Liddington has selected a fragment of Anne Lister's legacy… The diaries disclose an unusual degree of self-consciousness together with an unrelenting need for control. Her day-to-day life was hardly solitary. Yet she was lonely, and she knew it… Her sexual liaisons, even the 'marriage' with Ann Walker, failed to provide real companionship. So she talked to herself. It is odd, now, to read these layered meditations alongside Liddington's editorial comments, as she selects and directs our route through the journal entries.
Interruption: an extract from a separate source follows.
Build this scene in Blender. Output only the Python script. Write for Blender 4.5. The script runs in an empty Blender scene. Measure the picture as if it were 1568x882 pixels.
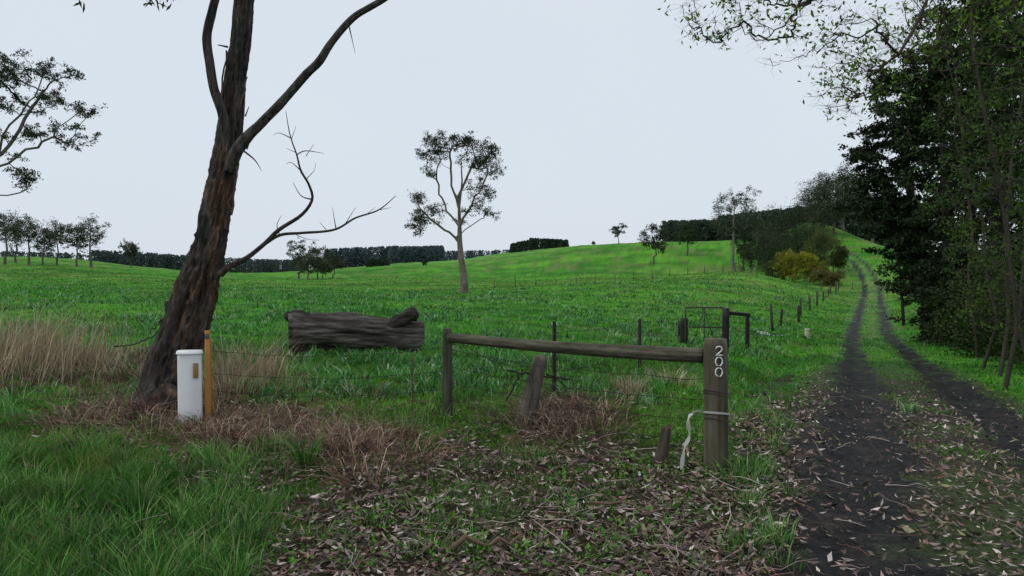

A strange polyphony of voices emerges ~ scholarly and liberal notes from Liddington, a formal and explicatory narrative from Lister's un-coded writing, and a frank subtext from the coded interjections.'

Dinah Birch, London Review of Books, 21 Jan 1999.


'Jill Liddington's book admirably captures this difficult, arrogant, self-willed woman in her own unvarnished words… The picture of Halifax in early nineteenth century is meticulously researched in all its class-ridden, claustrophobic detail and it is not hard to see why Anne Lister ~ headstrong but above all true to herself ~ determined to go her own way'.

Issy Shannon, Hebden Bridge Times, 25 Sept 1998.